SET PROBLEM:
Take the listing and print it in full, exactly as given.

DATA SEGMENT:
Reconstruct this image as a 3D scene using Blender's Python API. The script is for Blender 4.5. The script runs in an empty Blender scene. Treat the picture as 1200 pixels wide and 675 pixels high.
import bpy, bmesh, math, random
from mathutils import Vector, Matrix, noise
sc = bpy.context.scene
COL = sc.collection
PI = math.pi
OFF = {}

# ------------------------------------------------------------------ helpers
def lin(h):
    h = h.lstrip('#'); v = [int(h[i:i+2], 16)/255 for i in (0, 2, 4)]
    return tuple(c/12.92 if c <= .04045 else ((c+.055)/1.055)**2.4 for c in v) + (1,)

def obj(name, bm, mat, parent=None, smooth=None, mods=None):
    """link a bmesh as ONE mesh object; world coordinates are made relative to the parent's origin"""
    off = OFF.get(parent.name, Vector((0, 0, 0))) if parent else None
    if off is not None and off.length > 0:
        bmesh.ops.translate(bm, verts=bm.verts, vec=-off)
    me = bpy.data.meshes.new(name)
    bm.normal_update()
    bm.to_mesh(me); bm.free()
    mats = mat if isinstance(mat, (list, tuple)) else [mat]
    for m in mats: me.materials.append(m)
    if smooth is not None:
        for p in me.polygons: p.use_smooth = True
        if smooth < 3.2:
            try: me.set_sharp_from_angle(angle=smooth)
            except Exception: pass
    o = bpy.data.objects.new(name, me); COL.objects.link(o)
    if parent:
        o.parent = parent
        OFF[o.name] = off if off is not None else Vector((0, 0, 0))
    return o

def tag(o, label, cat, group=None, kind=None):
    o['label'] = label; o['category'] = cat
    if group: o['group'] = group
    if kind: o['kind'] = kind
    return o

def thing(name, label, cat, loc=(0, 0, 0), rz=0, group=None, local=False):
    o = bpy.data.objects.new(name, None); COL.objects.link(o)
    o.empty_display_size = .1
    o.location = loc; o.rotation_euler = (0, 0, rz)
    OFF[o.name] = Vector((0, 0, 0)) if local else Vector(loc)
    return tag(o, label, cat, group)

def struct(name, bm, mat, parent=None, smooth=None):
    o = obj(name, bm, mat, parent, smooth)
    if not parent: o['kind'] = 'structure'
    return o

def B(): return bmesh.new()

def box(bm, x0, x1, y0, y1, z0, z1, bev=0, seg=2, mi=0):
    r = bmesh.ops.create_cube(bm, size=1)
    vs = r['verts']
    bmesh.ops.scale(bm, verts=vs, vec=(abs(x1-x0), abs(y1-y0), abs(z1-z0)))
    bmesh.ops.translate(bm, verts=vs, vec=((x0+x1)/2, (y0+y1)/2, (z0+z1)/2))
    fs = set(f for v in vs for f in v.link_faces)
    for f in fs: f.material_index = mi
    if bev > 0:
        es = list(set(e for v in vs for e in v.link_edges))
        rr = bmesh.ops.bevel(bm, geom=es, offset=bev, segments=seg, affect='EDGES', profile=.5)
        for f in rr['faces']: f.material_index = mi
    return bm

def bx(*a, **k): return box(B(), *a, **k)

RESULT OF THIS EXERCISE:
Reconstruct this image as a 3D scene using Blender's Python API. The script is for Blender 4.5. The script runs in an empty Blender scene. Treat the picture as 1200 pixels wide and 675 pixels high.
import bpy, bmesh, math, random
from mathutils import Vector, Matrix, noise
sc = bpy.context.scene
COL = sc.collection
PI = math.pi
OFF = {}

# ------------------------------------------------------------------ helpers
def lin(h):
    h = h.lstrip('#'); v = [int(h[i:i+2], 16)/255 for i in (0, 2, 4)]
    return tuple(c/12.92 if c <= .04045 else ((c+.055)/1.055)**2.4 for c in v) + (1,)

def obj(name, bm, mat, parent=None, smooth=None, mods=None):
    """link a bmesh as ONE mesh object; world coordinates are made relative to the parent's origin"""
    off = OFF.get(parent.name, Vector((0, 0, 0))) if parent else None
    if off is not None and off.length > 0:
        bmesh.ops.translate(bm, verts=bm.verts, vec=-off)
    me = bpy.data.meshes.new(name)
    bm.normal_update()
    bm.to_mesh(me); bm.free()
    mats = mat if isinstance(mat, (list, tuple)) else [mat]
    for m in mats: me.materials.append(m)
    if smooth is not None:
        for p in me.polygons: p.use_smooth = True
        if smooth < 3.2:
            try: me.set_sharp_from_angle(angle=smooth)
            except Exception: pass
    o = bpy.data.objects.new(name, me); COL.objects.link(o)
    if parent:
        o.parent = parent
        OFF[o.name] = off if off is not None else Vector((0, 0, 0))
    return o

def tag(o, label, cat, group=None, kind=None):
    o['label'] = label; o['category'] = cat
    if group: o['group'] = group
    if kind: o['kind'] = kind
    return o

def thing(name, label, cat, loc=(0, 0, 0), rz=0, group=None, local=False):
    o = bpy.data.objects.new(name, None); COL.objects.link(o)
    o.empty_display_size = .1
    o.location = loc; o.rotation_euler = (0, 0, rz)
    OFF[o.name] = Vector((0, 0, 0)) if local else Vector(loc)
    return tag(o, label, cat, group)

def struct(name, bm, mat, parent=None, smooth=None):
    o = obj(name, bm, mat, parent, smooth)
    if not parent: o['kind'] = 'structure'
    return o

def B(): return bmesh.new()

def box(bm, x0, x1, y0, y1, z0, z1, bev=0, seg=2, mi=0):
    r = bmesh.ops.create_cube(bm, size=1)
    vs = r['verts']
    bmesh.ops.scale(bm, verts=vs, vec=(abs(x1-x0), abs(y1-y0), abs(z1-z0)))
    bmesh.ops.translate(bm, verts=vs, vec=((x0+x1)/2, (y0+y1)/2, (z0+z1)/2))
    fs = set(f for v in vs for f in v.link_faces)
    for f in fs: f.material_index = mi
    if bev > 0:
        es = list(set(e for v in vs for e in v.link_edges))
        rr = bmesh.ops.bevel(bm, geom=es, offset=bev, segments=seg, affect='EDGES', profile=.5)
        for f in rr['faces']: f.material_index = mi
    return bm

def bx(*a, **k): return box(B(), *a, **k)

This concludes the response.